Student Loans: A Step In the Right Direction

Thanks to the Democratic Congress, today the interest rates for federal student loans will decrease 0.8 percent.

What does this mean in the real lives of students? Though President Bush has no problem spending billions in Iraq, American students can barely scrape enough money together to go to college. With college costs having skyrocketed in recent years, the average college student now graduates with $21,600.* That's not the best way to send America's best and brightest into the world. Luckily, decreasing the interest rate on student loans is one of the many ways that Democratic leaders in Congress have addressed increasing college costs.

In addition to interest rates, students will now be permitted to borrow an additional $2,000 in unsubsidized federal student loans each year. Previously students could only borrow $3,500, but this year they can borrow up to $5,500. These federal loans typically have lower fees and interest rates than private loans.
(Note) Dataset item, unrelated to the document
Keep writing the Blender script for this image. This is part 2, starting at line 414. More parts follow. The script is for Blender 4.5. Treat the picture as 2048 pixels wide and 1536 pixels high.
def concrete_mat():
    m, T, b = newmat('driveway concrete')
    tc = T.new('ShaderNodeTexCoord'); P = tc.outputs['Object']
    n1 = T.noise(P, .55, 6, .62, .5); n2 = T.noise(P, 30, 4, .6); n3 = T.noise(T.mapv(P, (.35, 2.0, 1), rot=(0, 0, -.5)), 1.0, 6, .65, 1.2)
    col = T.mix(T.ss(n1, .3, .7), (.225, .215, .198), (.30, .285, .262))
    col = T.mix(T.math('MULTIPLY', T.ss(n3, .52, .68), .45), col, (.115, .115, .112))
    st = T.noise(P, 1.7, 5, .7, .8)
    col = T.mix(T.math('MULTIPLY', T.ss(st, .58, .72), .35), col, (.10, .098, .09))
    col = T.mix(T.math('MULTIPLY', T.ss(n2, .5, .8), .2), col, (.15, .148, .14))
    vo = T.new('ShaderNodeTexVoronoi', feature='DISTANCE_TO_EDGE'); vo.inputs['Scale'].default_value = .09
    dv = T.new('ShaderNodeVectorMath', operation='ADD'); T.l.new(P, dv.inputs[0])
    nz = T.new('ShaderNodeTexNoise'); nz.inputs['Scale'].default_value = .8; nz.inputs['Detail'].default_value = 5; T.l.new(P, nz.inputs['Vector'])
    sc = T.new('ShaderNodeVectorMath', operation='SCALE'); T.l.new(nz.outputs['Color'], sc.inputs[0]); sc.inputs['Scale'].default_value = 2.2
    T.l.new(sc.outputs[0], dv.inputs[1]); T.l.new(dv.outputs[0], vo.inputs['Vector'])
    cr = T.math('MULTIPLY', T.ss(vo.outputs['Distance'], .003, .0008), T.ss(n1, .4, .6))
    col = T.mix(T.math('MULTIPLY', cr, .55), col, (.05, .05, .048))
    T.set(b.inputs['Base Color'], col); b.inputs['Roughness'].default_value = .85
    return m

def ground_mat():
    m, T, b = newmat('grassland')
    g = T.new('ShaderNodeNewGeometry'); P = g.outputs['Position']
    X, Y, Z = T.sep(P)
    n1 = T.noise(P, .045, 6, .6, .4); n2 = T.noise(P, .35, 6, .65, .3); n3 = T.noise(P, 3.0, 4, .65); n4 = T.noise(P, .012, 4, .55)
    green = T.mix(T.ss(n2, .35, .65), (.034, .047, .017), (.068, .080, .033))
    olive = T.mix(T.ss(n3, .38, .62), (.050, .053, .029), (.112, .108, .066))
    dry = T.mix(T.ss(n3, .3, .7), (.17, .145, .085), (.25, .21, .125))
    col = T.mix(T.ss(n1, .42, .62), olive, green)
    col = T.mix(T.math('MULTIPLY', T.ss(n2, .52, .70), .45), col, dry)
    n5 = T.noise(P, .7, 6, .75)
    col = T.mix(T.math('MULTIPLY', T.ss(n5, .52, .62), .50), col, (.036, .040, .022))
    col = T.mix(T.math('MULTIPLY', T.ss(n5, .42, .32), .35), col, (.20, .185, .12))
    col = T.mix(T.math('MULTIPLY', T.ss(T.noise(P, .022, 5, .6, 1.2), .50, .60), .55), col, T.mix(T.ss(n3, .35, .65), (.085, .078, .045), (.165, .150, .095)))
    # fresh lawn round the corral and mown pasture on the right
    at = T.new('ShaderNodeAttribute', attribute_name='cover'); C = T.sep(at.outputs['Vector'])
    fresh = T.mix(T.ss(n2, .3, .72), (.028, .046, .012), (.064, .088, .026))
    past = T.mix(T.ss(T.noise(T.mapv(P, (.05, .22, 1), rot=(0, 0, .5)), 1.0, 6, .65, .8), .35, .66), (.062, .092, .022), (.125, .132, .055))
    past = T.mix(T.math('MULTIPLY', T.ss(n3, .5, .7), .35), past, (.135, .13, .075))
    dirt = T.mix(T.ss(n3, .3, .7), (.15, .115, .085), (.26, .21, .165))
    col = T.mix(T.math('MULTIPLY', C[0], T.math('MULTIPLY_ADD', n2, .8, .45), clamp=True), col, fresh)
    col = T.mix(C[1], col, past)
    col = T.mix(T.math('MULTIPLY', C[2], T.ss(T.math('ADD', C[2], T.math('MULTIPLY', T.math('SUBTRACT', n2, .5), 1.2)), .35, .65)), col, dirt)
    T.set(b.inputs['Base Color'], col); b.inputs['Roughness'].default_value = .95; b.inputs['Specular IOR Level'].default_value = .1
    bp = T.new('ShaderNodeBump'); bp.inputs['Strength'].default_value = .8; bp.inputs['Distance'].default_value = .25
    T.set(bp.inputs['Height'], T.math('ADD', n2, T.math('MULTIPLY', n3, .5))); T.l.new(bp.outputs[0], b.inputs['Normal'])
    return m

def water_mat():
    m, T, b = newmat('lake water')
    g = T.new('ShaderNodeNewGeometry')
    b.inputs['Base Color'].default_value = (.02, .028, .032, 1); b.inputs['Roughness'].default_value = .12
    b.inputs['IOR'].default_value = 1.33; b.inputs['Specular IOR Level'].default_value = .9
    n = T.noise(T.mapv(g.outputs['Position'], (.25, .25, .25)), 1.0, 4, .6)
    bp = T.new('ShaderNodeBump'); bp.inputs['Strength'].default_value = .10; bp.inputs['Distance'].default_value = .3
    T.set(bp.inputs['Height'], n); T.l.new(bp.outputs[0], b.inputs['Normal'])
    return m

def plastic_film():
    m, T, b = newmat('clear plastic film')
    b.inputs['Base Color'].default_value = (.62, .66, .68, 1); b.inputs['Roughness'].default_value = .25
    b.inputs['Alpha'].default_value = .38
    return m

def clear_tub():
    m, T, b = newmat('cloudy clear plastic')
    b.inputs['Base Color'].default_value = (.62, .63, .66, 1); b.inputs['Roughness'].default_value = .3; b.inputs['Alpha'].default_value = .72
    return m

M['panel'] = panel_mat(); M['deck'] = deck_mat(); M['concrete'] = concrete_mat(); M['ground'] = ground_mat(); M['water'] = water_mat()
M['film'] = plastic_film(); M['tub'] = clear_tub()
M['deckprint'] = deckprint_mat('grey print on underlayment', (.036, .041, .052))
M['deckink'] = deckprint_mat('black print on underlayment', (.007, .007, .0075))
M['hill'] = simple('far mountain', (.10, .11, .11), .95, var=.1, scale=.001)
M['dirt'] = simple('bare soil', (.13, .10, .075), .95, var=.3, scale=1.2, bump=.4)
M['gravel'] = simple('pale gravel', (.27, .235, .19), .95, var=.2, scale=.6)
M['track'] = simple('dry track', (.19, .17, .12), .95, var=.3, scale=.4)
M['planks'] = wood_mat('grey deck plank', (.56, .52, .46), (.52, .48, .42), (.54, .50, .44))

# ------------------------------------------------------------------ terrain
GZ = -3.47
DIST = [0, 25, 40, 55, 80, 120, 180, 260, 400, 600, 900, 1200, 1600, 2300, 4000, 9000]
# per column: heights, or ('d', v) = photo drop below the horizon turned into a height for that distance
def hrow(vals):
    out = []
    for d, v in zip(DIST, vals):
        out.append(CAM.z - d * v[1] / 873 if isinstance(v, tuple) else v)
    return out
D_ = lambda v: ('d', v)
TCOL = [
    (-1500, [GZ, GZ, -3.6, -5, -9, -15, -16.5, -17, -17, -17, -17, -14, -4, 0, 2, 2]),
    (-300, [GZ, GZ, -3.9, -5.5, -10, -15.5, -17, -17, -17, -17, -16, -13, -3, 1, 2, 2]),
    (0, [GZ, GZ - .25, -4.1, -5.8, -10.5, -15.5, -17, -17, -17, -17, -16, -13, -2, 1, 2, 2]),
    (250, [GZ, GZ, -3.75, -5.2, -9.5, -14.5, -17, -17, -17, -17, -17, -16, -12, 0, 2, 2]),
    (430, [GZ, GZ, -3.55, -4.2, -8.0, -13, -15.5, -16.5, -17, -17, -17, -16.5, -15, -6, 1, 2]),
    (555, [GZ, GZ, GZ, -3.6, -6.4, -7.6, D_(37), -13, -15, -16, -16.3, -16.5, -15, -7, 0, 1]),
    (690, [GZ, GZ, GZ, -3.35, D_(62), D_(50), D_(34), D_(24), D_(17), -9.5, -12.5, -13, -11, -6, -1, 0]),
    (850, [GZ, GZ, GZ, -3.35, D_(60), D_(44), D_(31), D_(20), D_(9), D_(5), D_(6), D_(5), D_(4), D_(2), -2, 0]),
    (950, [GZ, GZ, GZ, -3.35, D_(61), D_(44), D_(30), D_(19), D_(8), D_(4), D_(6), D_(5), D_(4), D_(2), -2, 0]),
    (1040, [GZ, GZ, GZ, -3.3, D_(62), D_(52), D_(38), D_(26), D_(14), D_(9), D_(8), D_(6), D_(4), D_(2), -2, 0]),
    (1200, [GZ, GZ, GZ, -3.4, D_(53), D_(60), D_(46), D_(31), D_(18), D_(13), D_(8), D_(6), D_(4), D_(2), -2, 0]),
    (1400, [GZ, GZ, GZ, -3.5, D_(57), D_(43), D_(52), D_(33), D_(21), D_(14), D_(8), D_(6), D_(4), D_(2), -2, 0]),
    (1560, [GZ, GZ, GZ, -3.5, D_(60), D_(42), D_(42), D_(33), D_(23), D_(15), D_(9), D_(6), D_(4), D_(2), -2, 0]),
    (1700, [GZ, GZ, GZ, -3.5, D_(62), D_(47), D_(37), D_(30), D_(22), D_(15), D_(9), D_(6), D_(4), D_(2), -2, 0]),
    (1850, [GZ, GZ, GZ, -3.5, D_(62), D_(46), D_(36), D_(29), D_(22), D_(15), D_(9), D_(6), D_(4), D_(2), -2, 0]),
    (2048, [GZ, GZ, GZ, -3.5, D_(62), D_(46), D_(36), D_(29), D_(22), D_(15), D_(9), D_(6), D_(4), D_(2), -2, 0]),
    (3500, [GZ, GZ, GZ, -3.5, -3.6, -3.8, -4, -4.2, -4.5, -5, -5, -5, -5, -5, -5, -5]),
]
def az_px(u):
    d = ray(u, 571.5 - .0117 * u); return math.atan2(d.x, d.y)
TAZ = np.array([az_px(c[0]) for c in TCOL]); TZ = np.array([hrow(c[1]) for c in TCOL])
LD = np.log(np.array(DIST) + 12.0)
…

It's important that the next administration places a high priority on addressing the needs of college students who are struggling to support themselves financially. Building a well-educated workforce that isn't burdened by excessive amounts of debt is part of building a strong economy.

Senator Obama and his family know this issue well. He and his wife often talk about how they were only recently able to pay back student loans. Thanks to two recent best sellers, the Obama family is now student debt free. If running for president and writing a best-selling book or two is the only way to pay off your student debt, things are not looking good for the rest of us.

It is imperative that we make higher education accessible in this country. Today's interest rate decrease is a start. And with Barack Obama in the White House, we'll have a president who truly understands the burdens of student loans, and we'll see even more progress.

* = For a student graduating from a public university in 2006. Source: Project on Student Debt.